Modern field guide to security and privacy

Why Lockheed Martin is giving away one of its best cybersecurity tools

Cyber attacks come from human adversaries, which means they need human defenses. But network defenders don’t work at machine speed.  Laika BOSS, the now-open source tool that detects malware in the wild by drilling down to the file level of all data crossing into a network, empowers security analysts to focus on analyzing and defeating threats rather than just identifying them. 

Lockheed Martin
Lockheed Martin hosts attendees of the Black Hat conference in Las Vegas in August 2015. Two Lockheed Martin cybersecurity experts gave a talk on Laika BOSS at the annual conference for cybersecurity professionals.

For years, Lockheed Martin defended its cyber frontiers from sophisticated attacks with an innovative system for cracking open and inspecting incoming data. 

Now they’re giving that system, called Laika BOSS, away.  

“We’ve built an incredible amount of our tools on top of existing open source frameworks,” says Adam Zollman, a network defender at Lockheed who demonstrated the Laika BOSS system at the Black Hat cybersecurity conference in Las Vegas last week.

“Now, we’re able to contribute back, to share in-kind, because that’s what the security community is built on, this sharing and crowdsourcing of our defenses,” he says. “We say cyber is a team sport. This is our recognition that we want to be – and are – a part of that team.” 

The news of Lockheed releasing Laika BOSS was first reported by Dark Reading

The Laika BOSS system was developed and used internally at Lockheed and then rolled out to commercial clients. Lockheed works with private sector firms in sectors ranging from healthcare and financial services to energy and utilities in addition to government clients. 

What makes Laika BOSS unique is its ability to strip away the layers of “obfuscation and obstruction,” as Lockheed cyber intel analyst Matthew Arnao put it in Lockheed’s Black Hat presentation, that hackers and malware purveyors use to slip past cyber defenses. 

By drilling down to the individual file level, Mr. Arnao says the system allows analysts to find “badness no matter how many layers you have to go through. Bad guys always find new and interesting ways to hide their malware.” 

While there are many malware analysis tools and reverse engineering resources available to analyze malicious code, most work best in one-off, isolated conditions and are not capable of real-time processing, as Lockheed says in a white paper outlining the Laika BOSS system.  As a result, most security teams have to manage a disparate set of analysis tools with different capabilities. This inefficient solution presents a frustration for many defenders: being able to detect malware in a lab, but not able to scale that approach to successfully detect malware and defend an enterprise.

Because Laika BOSS can detect malware in the wild and not just in a controlled setting, it empowers security analysts to focus on analyzing and defeating threats rather than just identifying them, says Mr. Zollman.  

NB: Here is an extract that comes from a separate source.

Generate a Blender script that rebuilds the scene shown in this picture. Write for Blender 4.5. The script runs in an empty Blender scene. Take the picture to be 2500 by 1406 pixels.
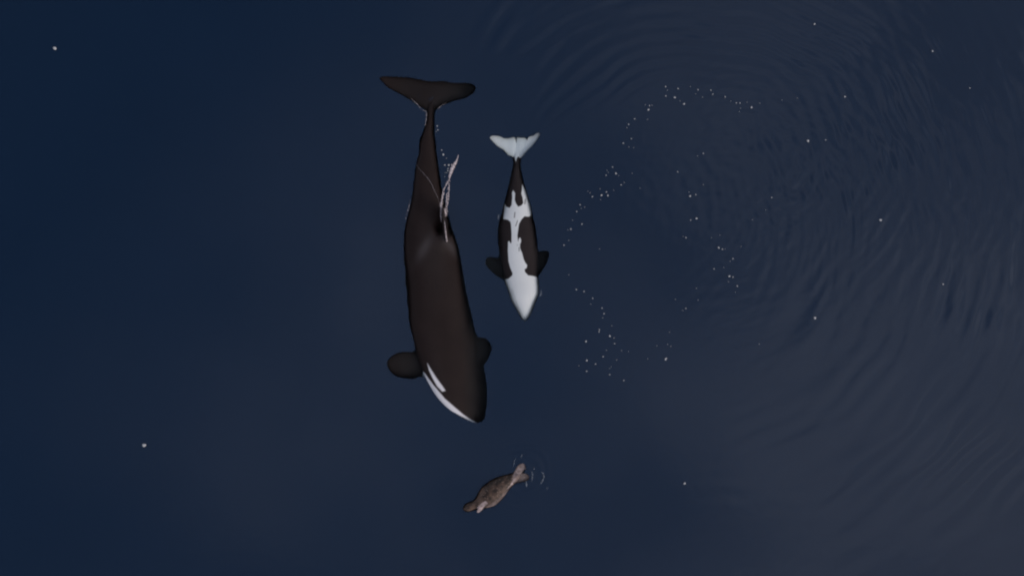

“We have human adversaries, and that means we need human defenders. There are no shortage of security tools that are black boxes with lights that go ‘bing’ and we all have enough of those and they are of somewhat dubious value,” he says. “We also have network defenders, and network defenders are great -- but the problem is they don’t work at machine speed. Our goal is to enable analysts by providing the power and flexibility at machine speed to actually defeat malware.”

The system, available for download on GitHub, can be used by any organization with a security team. It scales up across hundreds of powerful computers but can also run on a tiny processor like a Raspberry Pi, commonly used for small connected devices. 

While Laika BOSS helps defenders defeat threats at the outset, it also helps analysts learn from past security errors. Its model of “exploding” digital objects to look inside them creates reams of metadata, which analysts can use after a digital intrusion to do forensic analysis and see where problems emerged.

By open-sourcing their technology, moreover, Lockheed believes that its internal defenders and clients will benefit from innovations built by outside security researchers and analysts. 

“We can all take advantage of crowdsourcing our defenses,” says Zollman. “Our hope is that [Laika BOSS] becomes an integral part of security. It’s key that it’s an enabler for analysts. If you’re looking for set it and forget it security, Laika BOSS isn’t for you. But if you’re looking for flexibility and power in analysis, we think anybody can take advantage of it.”